_The task_. Extract the full listing below without altering a single character.
# # # #
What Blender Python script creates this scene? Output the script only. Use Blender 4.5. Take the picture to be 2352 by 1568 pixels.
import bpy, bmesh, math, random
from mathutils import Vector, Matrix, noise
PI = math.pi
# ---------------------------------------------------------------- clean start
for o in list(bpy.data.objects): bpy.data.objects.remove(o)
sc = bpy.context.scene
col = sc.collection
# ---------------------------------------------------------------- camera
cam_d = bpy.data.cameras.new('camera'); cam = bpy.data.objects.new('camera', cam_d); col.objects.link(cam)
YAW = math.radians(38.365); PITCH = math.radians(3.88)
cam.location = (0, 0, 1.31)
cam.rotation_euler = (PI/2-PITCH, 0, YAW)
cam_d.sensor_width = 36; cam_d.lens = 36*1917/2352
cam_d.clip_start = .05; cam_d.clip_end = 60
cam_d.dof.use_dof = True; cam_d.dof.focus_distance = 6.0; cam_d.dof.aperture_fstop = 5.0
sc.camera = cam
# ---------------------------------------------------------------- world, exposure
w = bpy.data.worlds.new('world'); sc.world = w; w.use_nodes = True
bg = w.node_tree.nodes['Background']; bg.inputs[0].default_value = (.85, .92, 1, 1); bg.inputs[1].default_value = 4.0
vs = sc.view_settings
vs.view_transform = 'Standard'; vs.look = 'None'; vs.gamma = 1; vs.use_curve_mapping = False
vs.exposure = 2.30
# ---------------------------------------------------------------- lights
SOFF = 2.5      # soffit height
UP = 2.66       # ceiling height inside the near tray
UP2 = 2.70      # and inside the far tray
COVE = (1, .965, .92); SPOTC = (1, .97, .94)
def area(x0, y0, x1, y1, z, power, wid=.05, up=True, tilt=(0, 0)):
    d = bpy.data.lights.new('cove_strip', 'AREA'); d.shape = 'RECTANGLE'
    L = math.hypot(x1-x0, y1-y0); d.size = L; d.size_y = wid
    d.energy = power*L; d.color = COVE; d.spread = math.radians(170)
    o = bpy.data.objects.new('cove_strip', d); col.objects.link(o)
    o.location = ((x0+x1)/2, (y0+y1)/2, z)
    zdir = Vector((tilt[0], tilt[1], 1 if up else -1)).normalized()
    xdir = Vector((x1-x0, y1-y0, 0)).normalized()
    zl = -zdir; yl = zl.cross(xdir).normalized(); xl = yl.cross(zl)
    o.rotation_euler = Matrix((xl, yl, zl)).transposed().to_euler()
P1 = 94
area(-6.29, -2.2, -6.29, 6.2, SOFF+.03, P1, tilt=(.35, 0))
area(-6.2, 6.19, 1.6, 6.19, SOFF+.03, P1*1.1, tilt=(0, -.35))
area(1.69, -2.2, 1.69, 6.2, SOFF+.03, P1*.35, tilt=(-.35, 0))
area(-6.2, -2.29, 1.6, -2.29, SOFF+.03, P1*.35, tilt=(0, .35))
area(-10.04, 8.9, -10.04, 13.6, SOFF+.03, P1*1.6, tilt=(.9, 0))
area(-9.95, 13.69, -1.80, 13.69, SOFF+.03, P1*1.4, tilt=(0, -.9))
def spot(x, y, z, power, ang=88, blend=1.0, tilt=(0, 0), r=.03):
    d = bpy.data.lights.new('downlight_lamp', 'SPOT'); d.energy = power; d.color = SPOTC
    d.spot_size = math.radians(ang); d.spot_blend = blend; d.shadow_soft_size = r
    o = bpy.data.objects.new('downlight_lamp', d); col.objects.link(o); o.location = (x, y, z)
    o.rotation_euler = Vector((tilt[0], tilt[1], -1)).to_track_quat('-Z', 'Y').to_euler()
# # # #
_Solution below_.
What Blender Python script creates this scene? Output the script only. Use Blender 4.5. Take the picture to be 2352 by 1568 pixels.
import bpy, bmesh, math, random
from mathutils import Vector, Matrix, noise
PI = math.pi
# ---------------------------------------------------------------- clean start
for o in list(bpy.data.objects): bpy.data.objects.remove(o)
sc = bpy.context.scene
col = sc.collection
# ---------------------------------------------------------------- camera
cam_d = bpy.data.cameras.new('camera'); cam = bpy.data.objects.new('camera', cam_d); col.objects.link(cam)
YAW = math.radians(38.365); PITCH = math.radians(3.88)
cam.location = (0, 0, 1.31)
cam.rotation_euler = (PI/2-PITCH, 0, YAW)
cam_d.sensor_width = 36; cam_d.lens = 36*1917/2352
cam_d.clip_start = .05; cam_d.clip_end = 60
cam_d.dof.use_dof = True; cam_d.dof.focus_distance = 6.0; cam_d.dof.aperture_fstop = 5.0
sc.camera = cam
# ---------------------------------------------------------------- world, exposure
w = bpy.data.worlds.new('world'); sc.world = w; w.use_nodes = True
bg = w.node_tree.nodes['Background']; bg.inputs[0].default_value = (.85, .92, 1, 1); bg.inputs[1].default_value = 4.0
vs = sc.view_settings
vs.view_transform = 'Standard'; vs.look = 'None'; vs.gamma = 1; vs.use_curve_mapping = False
vs.exposure = 2.30
# ---------------------------------------------------------------- lights
SOFF = 2.5      # soffit height
UP = 2.66       # ceiling height inside the near tray
UP2 = 2.70      # and inside the far tray
COVE = (1, .965, .92); SPOTC = (1, .97, .94)
def area(x0, y0, x1, y1, z, power, wid=.05, up=True, tilt=(0, 0)):
    d = bpy.data.lights.new('cove_strip', 'AREA'); d.shape = 'RECTANGLE'
    L = math.hypot(x1-x0, y1-y0); d.size = L; d.size_y = wid
    d.energy = power*L; d.color = COVE; d.spread = math.radians(170)
    o = bpy.data.objects.new('cove_strip', d); col.objects.link(o)
    o.location = ((x0+x1)/2, (y0+y1)/2, z)
    zdir = Vector((tilt[0], tilt[1], 1 if up else -1)).normalized()
    xdir = Vector((x1-x0, y1-y0, 0)).normalized()
    zl = -zdir; yl = zl.cross(xdir).normalized(); xl = yl.cross(zl)
    o.rotation_euler = Matrix((xl, yl, zl)).transposed().to_euler()
P1 = 94
area(-6.29, -2.2, -6.29, 6.2, SOFF+.03, P1, tilt=(.35, 0))
area(-6.2, 6.19, 1.6, 6.19, SOFF+.03, P1*1.1, tilt=(0, -.35))
area(1.69, -2.2, 1.69, 6.2, SOFF+.03, P1*.35, tilt=(-.35, 0))
area(-6.2, -2.29, 1.6, -2.29, SOFF+.03, P1*.35, tilt=(0, .35))
area(-10.04, 8.9, -10.04, 13.6, SOFF+.03, P1*1.6, tilt=(.9, 0))
area(-9.95, 13.69, -1.80, 13.69, SOFF+.03, P1*1.4, tilt=(0, -.9))
def spot(x, y, z, power, ang=88, blend=1.0, tilt=(0, 0), r=.03):
    d = bpy.data.lights.new('downlight_lamp', 'SPOT'); d.energy = power; d.color = SPOTC
    d.spot_size = math.radians(ang); d.spot_blend = blend; d.shadow_soft_size = r
    o = bpy.data.objects.new('downlight_lamp', d); col.objects.link(o); o.location = (x, y, z)
    o.rotation_euler = Vector((tilt[0], tilt[1], -1)).to_track_quat('-Z', 'Y').to_euler()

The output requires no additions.